Europe banned (or has 'tried' to ban) RT in light of Russia's invasion of Ukraine. There are proper nouns everywhere. What's the common noun, then? (Mladen Antonov / AFP via Getty Images file).
Europe banned (or has 'tried' to ban) RT in light of Russia's invasion of Ukraine. There are proper nouns everywhere. What's the common noun, then? (Mladen Antonov / AFP via Getty Images file).

This is a (hopefully) quick hitter based on stuff that I’ve been repeating to students for a while and have been meaning to flesh out a little bit in a blog post.

One challenge I’ve encountered for students since I’ve been here is trying to get them to see more general patterns or concepts. It’s not something I remember having to think about in a past life in the United States. In that past life, I had a bit more agency over the curriculum, could structure topics more generally, and encourage students to think of examples. Students here instead express a passing interest in some current event or something that happened and, gulp, want to shoehorn that in one of the big -isms even when I don’t think it’s a good idea. I keep expressing a confusion as to what the point is and, importantly, what’s the question. I end up circling back to two things, both related, that I keep having to repeat. 1) Every proper noun is a case of a common noun. 2) Every case is a case of something more general.

Here’s one quite common example I keep encountering. On March 2, 2022, the European Council issued an “urgent suspension” of RT in light of Russia’s ongoing invasion of Ukraine. My students keep saying this is a “ban”, though I don’t quite understand how that’s ever been the case. No matter, every semester I encounter a student at the BA-level saying they want to write about this. Proper nouns are everywhere in the paragraph’s second sentence (e.g. “European Council”, “RT, “Russia”, “Ukraine”), but there are common nouns lurking underneath that surface that I want the student to identify and bring into greater detail. What are they? The “EU banned RT”. Okay, but that is a specific manifestation of something more general. What is it?

I keep repeating this because my battle-weary hobby horses for students here is pleading with them to read scholarship on a topic and not lean on intro-level textbooks, podcasts, think tank reports, or news reports to do that for them.
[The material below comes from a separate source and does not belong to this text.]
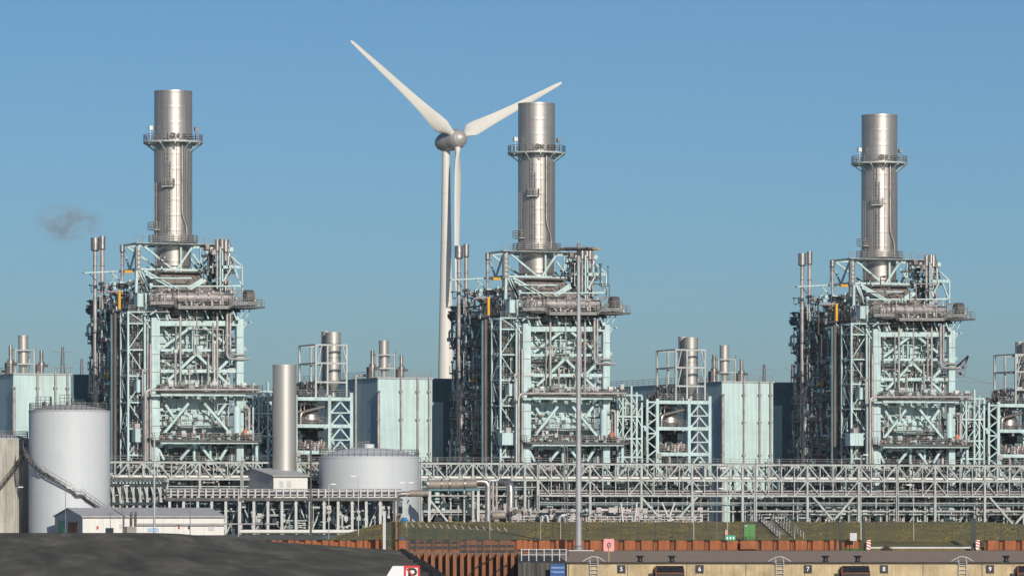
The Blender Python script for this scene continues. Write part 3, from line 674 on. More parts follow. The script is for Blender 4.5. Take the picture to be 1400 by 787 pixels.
# ------------------------------------------------------------------ intake structure beside each boiler, pipe frames, generator hall
def make_aux():
    t = empty('intake_structure'); VA = -12.0; VBk = -3.0; rg = random.Random(21)
    def z(y): return L(440,y,VA)[2]
    def s(x0,y0,x1,y1,w,name='brace',m='mint',v=VA): return seg(t, name, L(x0,y0,v), L(x1,y1,v), w, m)
    xs = (404, 450, 480)
    for v in (VA, VBk):
        for x in xs: u = LU(x,VA); seg(t, 'column', (u,v,0), (u,v,z(540 if x != 480 else 536)), .55)
        for y in (545, 582, 618):
            seg(t, 'beam', (LU(404,VA),v,z(y)), (LU(480,VA),v,z(y)), .6)
    for y in (545, 582, 618):
        for x in xs: u = LU(x,VA); seg(t, 'beam', (u,VA,z(y)), (u,VBk,z(y)), .4)
    for (ya, yb) in ((549,564),(566,581),(585,601),(603,618),(620,636)):
        s(465,ya,452,yb,.26); s(465,ya,478,yb,.26); s(451,yb,479,yb,.22,'beam')
    # lattice column left of it
    ul, ur = LU(389.5,VA), LU(404,VA)
    seg(t, 'column', (ul,VA,0), (ul,VA,z(541)), .4)
    zz = [z(y) for y in range(545, 725, 11)]
    for i in range(len(zz)-1):
        a, c = (ul, ur) if i % 2 else (ur, ul); seg(t, 'brace', (a,VA,zz[i]), (c,VA,zz[i+1]), .2)
    for i in range(0, len(zz), 4): seg(t, 'beam', (ul,VA,zz[i]), (ur,VA,zz[i]), .26)
    b = MB(); p = L(385,581,VA); b.box((p[0]-.5,p[1]-.2,p[2]-.6), (p[0]+.5,p[1]+.3,p[2]+.4)); b.build('junction_plate', 'mint', t)
    # stack frame
    f0, f1, f2 = 433, 449, 475
    for x in (f0, f1, f2):
        for v in (VA+.5, VBk-.5): u = LU(x,VA); seg(t, 'frame_post', (u,v,z(545)), (u,v,z(470)), .3, 'greysteel')
    for y in (471, 496, 522):
        for v in (VA+.5, VBk-.5): seg(t, 'frame_beam', (LU(f0,VA),v,z(y)), (LU(f2,VA),v,z(y)), .28, 'greysteel')
        for x in (f0, f2): u = LU(x,VA); seg(t, 'frame_beam', (u,VA+.5,z(y)), (u,VBk-.5,z(y)), .24, 'greysteel')
    for (a, c) in ((471,496),(496,522)):
        s(468,a,474,c,.16,'frame_brace','greysteel',VA+.5); s(434,c,440,a,.16,'frame_brace','greysteel',VA+.5)
    for (x, y, r, v, yb) in ((455.5,454,1.3,-7.6,520),(446,453,.85,-5.2,520)):
        p = L(x,y,v); zt = p[2]; zb = L(x,yb,v)[2]
        b = MB(); b.lathe((p[0],p[1],0), [(r-.08,zt-1),(r-.08,zt),(r+.03,zt),(r+.03,zt-.25),(r,zt-.26),(r,zb),(r*.75,zb-.7),(r*.35,zb-1.6),(r*.3,zb-4)], 36); b.build('silencer_stack', 'colsteel', t, True)
        for k in range(3): b = MB(); zk = zb+(zt-zb)*(k+.6)/3.4; b.lathe((p[0],p[1],zk), [(r-.01,-.08),(r+.06,-.07),(r+.06,.07),(r-.01,.08)], 36); b.build('band', 'steel', t, True)
    # filter vessel and its rising pipe
    p = L(424,569,-8.5); b = MB(); b.lathe((p[0],p[1],p[2]), [(1.6,-2.0),(1.9,-.6),(1.8,.3),(1.2,1.1),(.4,1.5),(.02,1.55)], 24); b.build('filter_dome', 'steel', t, True)
    pipe_part(t, [L(411,580,-11), L(411,563.5,-11), L(450,554,-10)], .3, 'steel')
    pipe_part(t, [L(420,545,-8), L(420,520,-8), L(424,520,-8), L(424,545,-8)], .13, 'galv'); pipe_part(t, [L(429,545,-8), L(429,520,-8)], .2, 'galv')
    for y in (545, 582, 618):
        g = gallery(t, LU(404,VA)+.3, LU(450,VA)-.3, VA+.35, VBk-.3, z(y)+.3, rails='f', th=.15)
    g = gallery(t, LU(450,VA)+.3, LU(480,VA)-.2, VA+.35, VBk-.3, z(545)+.4, rails='fr', th=.15)
    # dark backing that puts the shade between parts into colour, and clutter
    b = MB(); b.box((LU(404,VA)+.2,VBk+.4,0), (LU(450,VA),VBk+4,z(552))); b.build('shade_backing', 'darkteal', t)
    st, pk, mi, br, dk, va = MB(), MB(), MB(), MB(), MB(), MB(); u0, u1 = LU(405,VA), LU(479,VA); um = LU(449,VA)
    rnd_pipes([st,pk,dk,br], (u0,VA+.8,z(580)), (um,VBk,z(547)), 46, rg, (.07,.1,.16), 'xyz', 4); rnd_boxes(dk, (u0,VA+1,z(617)), (um,VBk,z(584)), 60, rg, .4, 1.5)
    rnd_valves(pk, (u0,VA+.6,z(617)), (um,VA+2,z(608)), 70, rg); rnd_valves(br, (u0,VA+.6,z(617)), (um,VA+2,z(606)), 50, rg); rnd_valves(va, (u0,VA+.6,z(617)), (um,VA+2,z(608)), 22, rg)
    rnd_pipes([st,pk,mi,br], (u0,VA,.5), (u1,VBk,z(620)), 150, rg, (.07,.1,.16,.25), 'xxyzz', 5); rnd_boxes(dk, (u0,VA+1,.5), (u1,VBk,z(622)), 50, rg, .5, 1.8)
    rnd_pipes([dk,br,st], (LU(412,VA),VA+1,z(544)), (um,VBk,z(523)), 46, rg, (.06,.09,.14), 'xyzz', 3)
    rnd_valves(va, (u0,VA-.2,1), (u1,VA+1.5,z(640)), 24, rg)
    for (m, nm, mb) in (('steel','clad_pipework',st),('pinkpipe','weathered_pipework',pk),('mint','mint_pipework',mi),('brown','fittings',br),('dark','dark_clutter_and_shade',dk),('valve','valves',va)): stuff(nm, mb, m, t)  # dark clutter also colours in the shade behind the frame
    return t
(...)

Toward that end, I need to know to more about a stated interest in something like the EU “ban” on RT and what exactly is the broader thing for which that is a specific and capital-case manifestation. Is “the EU ‘bans’ RT” (the proper nouns[s]) a case of censorship? If so, I want the student immediately consulting the broader academic literature on the politics of censorship and identifying what’s missing in what we know about that common noun (“censorship”) for which the proper noun(s) (“EU ‘bans’ RT”) would be informative. Is this a policy response to so-called “hybrid warfare?” If so, I want the student reading about that to better identify how this thing fits in the bigger picture of things like it. The European Union states may have to deal with this vis-a-vis Russia and even Vietnam has to think about it with respect to China. How do these proper nouns fit with respect to the common noun? To answer that, you need to read more about the common noun.

Likewise, students that express an interest in international conflict express an interest in the ongoing Russia-Ukraine War. Perfectly legitimate interest, but that’s a proper noun. It’s a case. What is its common noun? What is it a case of? How exactly you answer these questions will condition the literature you review that is not just the background information about the case in question. Certainly, the Russia-Ukraine War is a case of an inter-state war. If that’s the more general case for which the Russia-Ukraine War is an exemplar, then there is ample scholarship in the Correlates of War tradition to read. I’m even in one of those books you should definitely read at the BA-level. Is it a case of an “absolute war”, like the kind R. Harrison Wagner would write about? If so, give him a read and follow some of his citations (and those that cite him). Do you intend to think of this as a “great power intervention?” I’m not sure how well that fits, given how Scott Wolford describes it, but you could do worse than reading Wolford’s stuff. He’ll give more focused language to what you see. In the process, he’ll better focus what you want to get out of looking at this case in particular. I’ve said before that students need to go from having topics to having questions. Understanding what your case of interest is a case of and reading scholarship on that will help bring into greater relief what question you ultimately intend to ask.

I try to plead with students to read and read widely and to better contextualize the things they see. They see some event and are interested in it. To get the most out of that interest, the student has to take that proper noun and identify the common noun that informs it. The student has to identify what their case is a case of. From that, read and read widely to better understand what question is important to ask about this case, given what we know (or don’t know) about it more generally.